We are living in interesting times. The era of abundant grant funding is over. Recent shifts in the development landscape — major changes from USAID and European nations' renewed focus on internal fiscal challenges — point to a global aid decline of around 30% in 2026 from 2023 levels.

This revision has left many African startups at a dangerous crossroads. Grants played a key role during the initial phase of pilots and the beginning of the commercial phase. Over the last two decades, awash with cash, founders treated grant funding as a lifeline — a way to extend runway and postpone a difficult conversation with commercial reality. In doing this, many drifted from their core focus as they oriented themselves to funders' goals. In this new climate, that is not an option. The startups that continue to treat grants as a crutch will not survive.

The leaders of tomorrow will be those who use grant funding as it was intended: a strategic tool and a catalyst for an inevitable commercial endgame.

The cake is smaller and the new gatekeepers will be more demanding. Funding ticket sizes will be smaller, grant calls fewer, and evaluation criteria stricter. The new-age grant funders will be looking for disciplined leaders with a clear strategy for impact, scale, and most importantly, sustainability.

Stage 1: The Alignment Filter

Before you even think of writing a proposal, you need to ask yourself a critical question. The number one question is not "Can we get this money?" but "Should we get this money?"

The answer will be clear if you already have a Strategic Roadmap for your startup. This is the document that guides you even before you spend a single hour reading a grant's full RFP. The grant opportunity should be audited against this document, not the other way around. Without a clear commercial roadmap, you are not ready to apply for strategic grants. You are simply looking for a lifeline.

Three test questions must each get a clear yes before proceeding:

  1. Core Mission Alignment. Does this funding expedite our primary commercial goal, or does it pull us into a secondary side project?
  2. Synergy in Operations. Can our current core team execute this without being distracted from their main commercial functions, or will it require building a separate, siloed grant team?
  3. Commercial Track. Is the final product from the grant a specific, tangible asset — a bank of case studies, a validated financing model — that directly unlocks the next stage of commercial funding?

The same discipline required to give strategic no's when seeking partnerships applies equally to grant opportunities. A misaligned grant that pulls your team off course is the most expensive capital you will ever take on.

Stage 2: The Narrative and Proposal

Your proposal should not read like a request for a lifeline. It should be an invitation for the donor to participate in your inevitable success.

Frame it to communicate that you are on a clear path to commercial scale and that this grant is a strategic, de-risking accelerator for a specific, critical commercial milestone. A proposal is a presentation of evidence. It must bundle your current assets:

When drafting the ask, frame it as a catalytic milestone. Instead of mapping your budget around operational costs, create a narrative around a tangible, value-creating milestone the grant will achieve. For example: "This grant will allow us to execute the scale phase of our market entry, resulting in a proven, repeatable sales process and the first 1,000 units deployed, which in turn unlocks commercial debt financing."

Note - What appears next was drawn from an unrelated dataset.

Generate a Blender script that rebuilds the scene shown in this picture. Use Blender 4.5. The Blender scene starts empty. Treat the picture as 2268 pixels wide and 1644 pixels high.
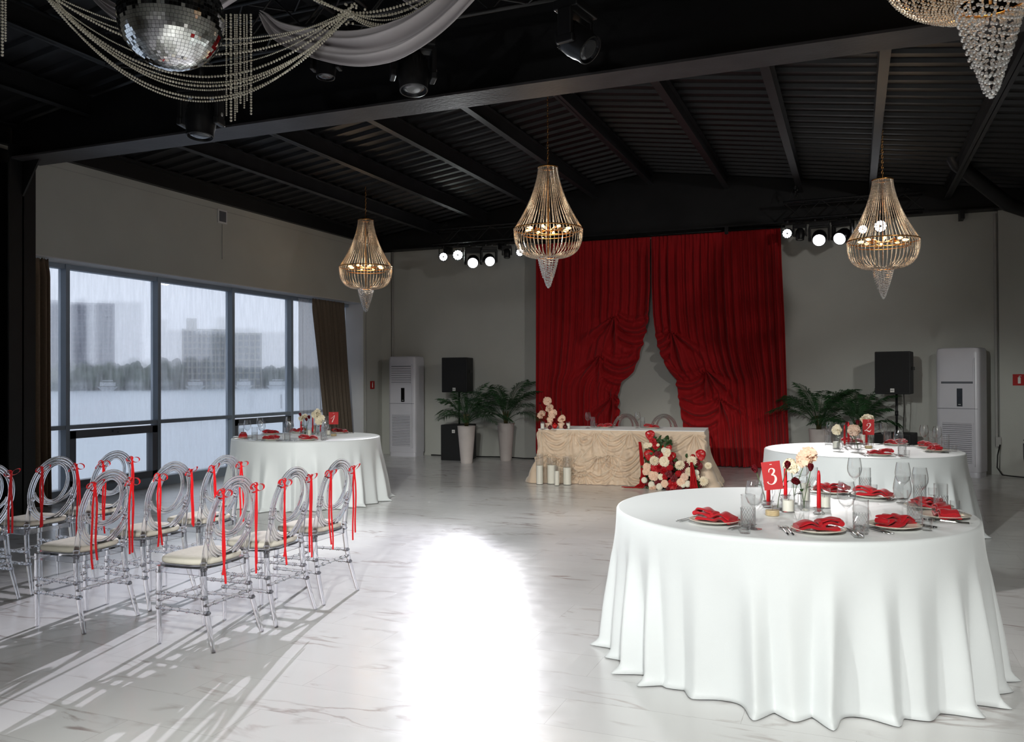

Stage 3: Flawless Execution

Securing the grant only got you to the starting line. How you execute it is what will determine your reputation and your future. Implement proactive transparency rather than simply ticking reporting requirements. The grant requires quarterly reports — send short, data-rich monthly updates to your programme officer. This simple act can build immense trust and makes them feel like part of your team, not just an auditor.

Visual, shareable dashboards translated from your data — key metrics like users reached or income increased on a single page — build up to great marketing material not just for your donor but for your own use as well.

Stage 4: Strategic Leverage

The end of the grant is the beginning of your commercial story. Have all the dashboards, final impact report, case studies, and testimonials professionally packaged as your proof of concept. With your proof as your sword, execute a capital outreach campaign: VCs for a Series A after proving product-market fit, DFIs and banks who will recognise how your impact data qualifies you for large-scale debt financing.

Grant Funding Is Never Free

Contrary to popular belief, grant funding always comes at the high price of your focus. A misaligned grant can derail your team and your entire commercial strategy. Conversely, when viewed through a strategic lens, it can be the most powerful growth catalyst you can acquire. The secret is discipline — mastering the ability to say no to the wrong money and flawlessly executing on the right money.